Quels sont les avantages de la co-supervision entre votre directeur de thèse en Afrique et votre co-directeur de thèse à l'EPFL ?
La co-supervision m'a permis de m'exposer à différents environnements et d'élargir mon réseau universitaire. De plus, les deux directeurs de thèse sont des experts dans des domaines différents, ce qui me permet de développer mes compétences à la fois en science des matériaux et en électrochimie pour des applications environnementales.

Comment la collaboration avec l'EPFL vous aidera-t-elle à relever le défi scientifique décrit dans la question précédente ?
L'EPFL dispose de laboratoires bien établis et entièrement équipés, ce qui m'a permis de mener mes expériences sans aucun inconvénient. Le personnel responsable des laboratoires et des équipements est très compétent et expérimenté, et répond rapidement à toutes les questions posées. De plus, la formation dispensée avant d'avoir pleinement accès aux laboratoires et/ou aux équipements m'a permis de devenir un chercheur indépendant et confiant.

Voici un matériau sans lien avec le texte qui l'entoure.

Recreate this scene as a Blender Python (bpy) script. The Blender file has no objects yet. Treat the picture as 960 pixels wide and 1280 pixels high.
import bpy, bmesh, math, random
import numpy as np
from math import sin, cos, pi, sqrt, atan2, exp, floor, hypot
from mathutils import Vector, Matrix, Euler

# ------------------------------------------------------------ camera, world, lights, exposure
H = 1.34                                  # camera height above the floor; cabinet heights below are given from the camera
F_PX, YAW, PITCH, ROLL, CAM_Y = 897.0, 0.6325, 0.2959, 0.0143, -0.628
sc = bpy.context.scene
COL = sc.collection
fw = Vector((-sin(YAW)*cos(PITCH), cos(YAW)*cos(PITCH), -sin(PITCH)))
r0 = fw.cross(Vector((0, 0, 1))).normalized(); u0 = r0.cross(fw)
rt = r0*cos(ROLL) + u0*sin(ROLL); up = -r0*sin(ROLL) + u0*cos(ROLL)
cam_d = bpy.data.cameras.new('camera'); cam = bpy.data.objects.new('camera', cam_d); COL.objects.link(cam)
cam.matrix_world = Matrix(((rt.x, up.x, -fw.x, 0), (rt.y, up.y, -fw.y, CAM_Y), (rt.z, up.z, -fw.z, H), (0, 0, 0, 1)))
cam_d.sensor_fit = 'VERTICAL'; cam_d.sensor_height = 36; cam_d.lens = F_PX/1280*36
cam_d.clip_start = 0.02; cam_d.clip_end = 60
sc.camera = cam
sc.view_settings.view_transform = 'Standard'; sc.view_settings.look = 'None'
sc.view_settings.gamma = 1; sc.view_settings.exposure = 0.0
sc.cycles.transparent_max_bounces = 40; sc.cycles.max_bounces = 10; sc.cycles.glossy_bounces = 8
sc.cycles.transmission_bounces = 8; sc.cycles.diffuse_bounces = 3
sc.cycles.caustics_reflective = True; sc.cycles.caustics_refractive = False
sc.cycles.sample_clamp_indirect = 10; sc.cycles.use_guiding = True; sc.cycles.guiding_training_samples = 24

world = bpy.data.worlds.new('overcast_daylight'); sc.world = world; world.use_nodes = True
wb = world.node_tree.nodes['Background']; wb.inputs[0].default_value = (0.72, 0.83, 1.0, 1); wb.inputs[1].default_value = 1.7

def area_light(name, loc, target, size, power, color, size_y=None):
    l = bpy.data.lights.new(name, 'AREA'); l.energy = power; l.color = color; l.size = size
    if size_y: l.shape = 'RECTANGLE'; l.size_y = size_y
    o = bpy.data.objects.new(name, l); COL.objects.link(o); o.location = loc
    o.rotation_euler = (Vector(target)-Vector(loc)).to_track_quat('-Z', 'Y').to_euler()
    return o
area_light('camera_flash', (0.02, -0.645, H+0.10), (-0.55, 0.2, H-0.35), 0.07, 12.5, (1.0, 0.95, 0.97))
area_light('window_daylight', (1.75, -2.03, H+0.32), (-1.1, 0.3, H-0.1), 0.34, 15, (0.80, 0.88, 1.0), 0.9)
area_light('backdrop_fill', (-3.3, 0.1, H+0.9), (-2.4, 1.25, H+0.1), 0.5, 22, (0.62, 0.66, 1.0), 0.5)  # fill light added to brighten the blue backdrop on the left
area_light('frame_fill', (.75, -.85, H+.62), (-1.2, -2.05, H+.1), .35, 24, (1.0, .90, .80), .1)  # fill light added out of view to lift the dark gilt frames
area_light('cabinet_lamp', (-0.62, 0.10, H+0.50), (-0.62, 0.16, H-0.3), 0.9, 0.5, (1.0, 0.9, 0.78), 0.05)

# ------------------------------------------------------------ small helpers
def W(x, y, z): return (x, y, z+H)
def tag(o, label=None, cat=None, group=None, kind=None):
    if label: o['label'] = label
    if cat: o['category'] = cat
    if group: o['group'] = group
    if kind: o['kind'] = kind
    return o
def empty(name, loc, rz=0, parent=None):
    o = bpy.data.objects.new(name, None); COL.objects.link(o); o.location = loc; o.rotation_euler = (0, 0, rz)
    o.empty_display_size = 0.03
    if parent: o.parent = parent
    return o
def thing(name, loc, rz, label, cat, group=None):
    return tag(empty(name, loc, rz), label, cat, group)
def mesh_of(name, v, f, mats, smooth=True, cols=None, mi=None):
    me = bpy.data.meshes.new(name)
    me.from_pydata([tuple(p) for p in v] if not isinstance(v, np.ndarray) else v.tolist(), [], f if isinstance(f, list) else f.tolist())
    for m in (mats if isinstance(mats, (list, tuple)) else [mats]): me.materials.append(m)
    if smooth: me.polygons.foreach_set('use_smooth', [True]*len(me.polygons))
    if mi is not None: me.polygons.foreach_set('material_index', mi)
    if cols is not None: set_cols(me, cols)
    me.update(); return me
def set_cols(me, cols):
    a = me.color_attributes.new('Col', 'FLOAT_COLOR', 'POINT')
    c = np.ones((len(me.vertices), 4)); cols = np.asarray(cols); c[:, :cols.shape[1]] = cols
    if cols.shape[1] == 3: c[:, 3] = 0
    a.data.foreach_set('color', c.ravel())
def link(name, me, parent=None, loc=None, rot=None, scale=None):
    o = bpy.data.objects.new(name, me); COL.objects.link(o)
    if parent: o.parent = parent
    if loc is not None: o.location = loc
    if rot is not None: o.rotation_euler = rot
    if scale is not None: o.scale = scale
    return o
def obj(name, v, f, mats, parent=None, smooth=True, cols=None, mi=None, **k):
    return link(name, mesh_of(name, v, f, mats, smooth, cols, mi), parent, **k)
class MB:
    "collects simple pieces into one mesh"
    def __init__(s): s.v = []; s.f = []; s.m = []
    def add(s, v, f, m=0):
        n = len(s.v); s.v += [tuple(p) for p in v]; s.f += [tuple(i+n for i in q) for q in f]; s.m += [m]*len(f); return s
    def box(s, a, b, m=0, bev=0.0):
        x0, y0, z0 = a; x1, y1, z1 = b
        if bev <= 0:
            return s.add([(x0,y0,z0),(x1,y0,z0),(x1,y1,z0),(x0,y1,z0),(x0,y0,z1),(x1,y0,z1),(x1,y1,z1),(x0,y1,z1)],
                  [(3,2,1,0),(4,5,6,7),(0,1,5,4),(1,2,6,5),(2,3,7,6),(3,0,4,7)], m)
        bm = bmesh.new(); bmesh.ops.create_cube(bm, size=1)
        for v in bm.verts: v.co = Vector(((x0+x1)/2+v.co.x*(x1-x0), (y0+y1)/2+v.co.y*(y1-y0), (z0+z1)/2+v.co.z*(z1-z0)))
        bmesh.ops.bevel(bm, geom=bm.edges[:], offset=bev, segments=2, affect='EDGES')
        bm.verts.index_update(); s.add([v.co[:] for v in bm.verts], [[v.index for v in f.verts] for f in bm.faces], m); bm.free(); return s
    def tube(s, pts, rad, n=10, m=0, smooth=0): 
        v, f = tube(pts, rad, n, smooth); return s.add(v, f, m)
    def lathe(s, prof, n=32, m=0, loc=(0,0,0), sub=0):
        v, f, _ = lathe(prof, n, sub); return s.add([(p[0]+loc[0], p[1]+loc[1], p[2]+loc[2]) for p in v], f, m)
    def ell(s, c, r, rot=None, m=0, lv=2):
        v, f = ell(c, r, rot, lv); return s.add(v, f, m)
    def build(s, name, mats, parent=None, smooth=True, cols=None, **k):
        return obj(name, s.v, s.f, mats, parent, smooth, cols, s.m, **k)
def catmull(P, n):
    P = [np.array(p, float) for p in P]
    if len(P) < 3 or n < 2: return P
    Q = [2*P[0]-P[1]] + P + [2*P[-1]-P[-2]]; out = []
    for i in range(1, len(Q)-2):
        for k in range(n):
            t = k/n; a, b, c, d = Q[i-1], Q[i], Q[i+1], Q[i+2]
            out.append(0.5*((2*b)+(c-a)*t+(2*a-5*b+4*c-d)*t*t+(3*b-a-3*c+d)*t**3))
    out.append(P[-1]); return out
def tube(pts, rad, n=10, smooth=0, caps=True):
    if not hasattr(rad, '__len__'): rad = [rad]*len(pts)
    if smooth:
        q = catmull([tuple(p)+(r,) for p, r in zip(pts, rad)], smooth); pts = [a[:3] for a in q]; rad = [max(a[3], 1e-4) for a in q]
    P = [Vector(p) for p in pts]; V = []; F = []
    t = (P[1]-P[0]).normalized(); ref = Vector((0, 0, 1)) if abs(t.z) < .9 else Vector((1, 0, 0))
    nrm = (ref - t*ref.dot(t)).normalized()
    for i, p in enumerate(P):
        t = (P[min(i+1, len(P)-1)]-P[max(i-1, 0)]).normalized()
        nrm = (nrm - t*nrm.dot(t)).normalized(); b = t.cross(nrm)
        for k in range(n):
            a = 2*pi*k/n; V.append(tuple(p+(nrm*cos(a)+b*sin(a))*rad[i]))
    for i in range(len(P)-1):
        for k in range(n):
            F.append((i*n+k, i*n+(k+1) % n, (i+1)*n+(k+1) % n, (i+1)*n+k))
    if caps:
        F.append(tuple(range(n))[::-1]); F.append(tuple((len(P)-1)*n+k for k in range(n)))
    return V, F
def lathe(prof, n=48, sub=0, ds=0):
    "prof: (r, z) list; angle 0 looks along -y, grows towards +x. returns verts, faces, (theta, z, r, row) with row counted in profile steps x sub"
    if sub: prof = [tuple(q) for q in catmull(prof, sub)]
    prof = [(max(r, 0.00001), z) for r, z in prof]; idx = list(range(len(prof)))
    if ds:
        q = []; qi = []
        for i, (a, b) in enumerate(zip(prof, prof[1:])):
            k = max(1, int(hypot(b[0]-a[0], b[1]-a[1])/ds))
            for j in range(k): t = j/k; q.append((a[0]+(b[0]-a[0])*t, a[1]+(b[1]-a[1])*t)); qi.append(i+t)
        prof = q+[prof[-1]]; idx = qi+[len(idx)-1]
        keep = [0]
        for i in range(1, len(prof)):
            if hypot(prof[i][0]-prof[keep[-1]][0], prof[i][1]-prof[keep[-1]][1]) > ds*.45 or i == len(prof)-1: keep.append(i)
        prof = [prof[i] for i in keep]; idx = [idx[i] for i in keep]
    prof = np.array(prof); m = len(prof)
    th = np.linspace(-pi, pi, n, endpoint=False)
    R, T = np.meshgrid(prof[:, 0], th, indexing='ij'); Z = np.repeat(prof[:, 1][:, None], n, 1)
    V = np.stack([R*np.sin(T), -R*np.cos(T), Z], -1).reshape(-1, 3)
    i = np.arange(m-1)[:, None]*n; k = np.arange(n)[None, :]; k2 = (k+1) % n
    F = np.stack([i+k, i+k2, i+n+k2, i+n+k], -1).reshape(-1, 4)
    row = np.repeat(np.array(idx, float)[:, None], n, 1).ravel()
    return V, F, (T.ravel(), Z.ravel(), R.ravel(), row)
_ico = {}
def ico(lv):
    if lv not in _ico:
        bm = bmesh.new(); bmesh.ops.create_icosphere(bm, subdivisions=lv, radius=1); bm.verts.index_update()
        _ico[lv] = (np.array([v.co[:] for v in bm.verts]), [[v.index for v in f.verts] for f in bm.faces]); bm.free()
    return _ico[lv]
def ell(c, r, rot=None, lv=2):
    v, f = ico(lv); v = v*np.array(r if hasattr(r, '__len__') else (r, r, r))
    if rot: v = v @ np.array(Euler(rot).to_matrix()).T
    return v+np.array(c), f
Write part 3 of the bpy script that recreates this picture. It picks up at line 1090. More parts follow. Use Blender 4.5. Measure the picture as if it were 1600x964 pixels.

Comment s'est passé votre séjour en Suisse ? A-t-il été facile de préparer votre venue ?
La préparation a été assez difficile. J'ai dû faire deux demandes de visa : la première a été rejetée pour des raisons de timing, et lors de la deuxième, j'ai dû attendre deux mois et demi avant d'obtenir l'approbation. Ce retard m'a empêché de participer à l'université d'été au Maroc, car mon passeport était retenu à l'ambassade de Suisse à Nairobi.

Une fois en Suisse, cependant, mon séjour a été très agréable. J'ai vécu à Neuchâtel, à seulement deux minutes à pied de l'EPFL Microcity. Trouver ce logement n'a pas été facile, car la plupart des locations étaient pour six mois ou plus, alors que mon séjour n'était que de deux mois.

Qu'avez-vous fait ?
Je suis resté en contact étroit avec les administrateurs de l'EXAF ainsi qu'avec l'administrateur du laboratoire. Ils m'ont apporté un soutien précieux, notamment pour les démarches liées au visa. Carine m'a également donné des pistes qui m'ont finalement aidé à trouver un logement.

Avez-vous des anecdotes amusantes ou inattendues à partager avec nous au sujet de votre séjour ?
Mon séjour à Neuchâtel a été formidable ! Ma logeuse était très accueillante et serviable. L'appartement était situé dans un quartier très prisé, à proximité immédiate du centre commercial, du stade, de l'université et du lac. Le fait d'avoir un accès illimité à l'université m'a permis de mener mes activités de recherche dans les meilleures conditions. Je ne pouvais vraiment pas rêver mieux !

Que signifie pour vous l'excellence ?
L'excellence, c'est avoir un rêve/objectif sans avoir la garantie des ressources nécessaires pour le réaliser, mais avancer chaque jour avec espoir grâce à une amélioration continue et à la détermination, pour un jour voir ce rêve/objectif se réaliser.